The proposed bill introduces the "Catastrophe Savings Accounts Act" as a new chapter in Title 44 of the General Laws concerning taxation. This act allows resident taxpayers to establish a catastrophe savings account specifically for covering qualified expenses related to catastrophic events, such as natural disasters declared by the governor.

The bill defines key terms, including "catastrophe savings account," which refers to a regular savings or money market account established by a resident taxpayer to pay for qualified catastrophe expenses; "catastrophic event," which includes various weather-related disasters; and "qualified catastrophe expenses," which encompass the deductible paid for damage from a catastrophic event and expenses incurred in repairing or replacing damage to a taxpayer's primary residence that are not covered by a homeowner's insurance policy.

The act outlines limitations on contributions based on the taxpayer's insurance deductible. Taxpayers can contribute up to $2,000 if their qualified deductible is $1,000 or less. If the deductible exceeds $1,000, the maximum contribution is the lesser of twice the deductible or $25,000. For self-insured taxpayers who do not have insurance on their primary residence, the contribution limit is $250,000, provided it does not exceed the fair market value of the residence.

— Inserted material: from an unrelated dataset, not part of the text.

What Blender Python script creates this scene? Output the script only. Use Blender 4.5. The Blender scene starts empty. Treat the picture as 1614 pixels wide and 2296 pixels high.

Additionally, the bill allows individual taxpayers to deduct contributions made to these accounts from their taxable income and exempts interest income earned from taxation. It specifies that distributions from the account will be included in the taxpayer's income unless used for qualified catastrophe expenses, with provisions for excess contributions requiring taxpayers to withdraw excess amounts and include them in their income for the year of withdrawal.

In the event of a taxpayer's death, the account will be included in the income of the recipient unless that person is the surviving spouse. Upon the death of the surviving spouse, the account amount will be included in the income of the person who receives it.

The act mandates that the division of taxation will promulgate necessary rules and regulations for implementation. The act is set to take effect on July 1, 2026, and will apply to taxable years beginning on or after January 1, 2027.